Riscopriamo la geografia. Afghanistan la nuova cartografia

Che succederà nel Paese asiatico?

Rimarranno per sempre impresse nella mente di tutti noi le scene di disperazione dell’aeroporto di Kabul. E ora? Dopo la compassione per la gente che soffre, dopo la rivendicazione dei diritti – del popolo, delle donne – la geopolitica disegna la sua nuova cartografia afghana. Con un aspetto interno e uno internazionale. Visto dall’interno, lo scenario afghano ci dice che la guerra non è finita. Semmai, è finito un tipo di guerra, con un altro che va a sostituirlo. Anzi, è virtualmente già in corso. Si tratta del conflitto che oppone tradizionalmente i talebani ai mujiaheddin etnici e regionali. Lo stesso giorno in cui Kabul è caduta, Ahmad Massud, il figlio del celebre comandante tagiko Ahmad Shah, il “Leone del Panjshir“, ha chiamato alle armi la sua gente del Nord e dell’Ovest.

Altri comandanti si accingono a organizzare la resistenza armata. I gruppi etnici, tribali e clanici, compresi i Pashtun del Sud, sono in allerta. Lo stesso si dica delle minoranze sciite del centro del Paese, che possono contare sul supporto iraniano. Insomma, i talebani non avranno vita facile e il governo jihadista di Kabul non può essere certo inteso come il governo di tutto l’Afghanistan. Altrettanto complessi sono gli scenari geografici internazionali. Intanto, la coalizione armata che fugge da Kabul – Stati Uniti in testa – sta abbandonando il territorio, ma non i suoi interessi, né le sue visioni geostrategiche. Ma nuovi attori si profilano. Prima di tutto, la cerchia degli Stati confinanti: repubbliche centro-asiatiche a Nord (Tagikistan, Uzbekistan, Turkmenistan), quindi Pakistan, Iran e, naturalmente, Cina. Che però si appresta a svolgere un ruolo di potenza globale, insieme alla Russia. Ma sappiamo che dire Russia, sugli scacchieri internazionali, significa evocare la Turchia: in qualche modo, dove cerchi lo Zar trovi il Sultano. E dire Cina significa evocare l’India, in allerta perenne di fronte a qualsiasi mossa di Pechino.
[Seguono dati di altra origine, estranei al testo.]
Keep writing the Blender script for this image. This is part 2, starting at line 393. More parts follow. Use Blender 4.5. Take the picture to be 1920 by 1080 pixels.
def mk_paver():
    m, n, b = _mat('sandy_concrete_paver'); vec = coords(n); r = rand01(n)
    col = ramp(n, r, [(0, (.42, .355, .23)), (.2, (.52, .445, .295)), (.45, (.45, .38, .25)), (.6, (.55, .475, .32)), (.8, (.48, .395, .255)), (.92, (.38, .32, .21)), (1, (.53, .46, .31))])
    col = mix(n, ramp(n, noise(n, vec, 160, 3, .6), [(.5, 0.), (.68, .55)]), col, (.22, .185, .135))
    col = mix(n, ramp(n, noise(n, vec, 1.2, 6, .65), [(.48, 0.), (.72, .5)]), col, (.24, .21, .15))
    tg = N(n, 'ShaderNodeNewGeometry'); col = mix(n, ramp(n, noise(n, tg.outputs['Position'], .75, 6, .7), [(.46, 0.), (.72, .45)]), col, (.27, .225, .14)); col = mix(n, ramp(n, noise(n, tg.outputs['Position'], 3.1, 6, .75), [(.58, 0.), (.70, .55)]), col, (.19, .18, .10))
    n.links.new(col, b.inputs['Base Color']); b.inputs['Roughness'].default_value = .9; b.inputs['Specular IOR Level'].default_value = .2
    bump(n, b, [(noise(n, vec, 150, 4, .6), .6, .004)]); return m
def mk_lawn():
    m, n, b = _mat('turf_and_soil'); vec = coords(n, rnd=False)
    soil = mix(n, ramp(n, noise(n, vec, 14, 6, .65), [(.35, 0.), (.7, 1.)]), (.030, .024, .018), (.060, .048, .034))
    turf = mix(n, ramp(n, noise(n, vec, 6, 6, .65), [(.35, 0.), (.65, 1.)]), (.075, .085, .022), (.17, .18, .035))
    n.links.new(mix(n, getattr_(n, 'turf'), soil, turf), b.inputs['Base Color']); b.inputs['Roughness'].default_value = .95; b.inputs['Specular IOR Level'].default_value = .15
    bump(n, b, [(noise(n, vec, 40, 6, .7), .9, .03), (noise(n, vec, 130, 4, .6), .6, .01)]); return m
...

Nel frattempo, la comunità internazionale, Onu in testa, si accinge a far fronte a una crisi migratoria senza precedenti. Idee? Poche e confuse, di fronte a un paradosso tragico. Nel momento in cui viene chiesto con forza alla coalizione che fugge di farsi carico del destino delle persone che con essa hanno lavorato in questi due decenni, ci rendiamo conto che si attua in tal modo un esodo di cervelli, come pure di competenze tecniche e pratiche, di mestieri, di attitudini, che impoveriranno l’Afghanistan ancor di più, per i prossimi cinquant’anni. E dopo che succederà?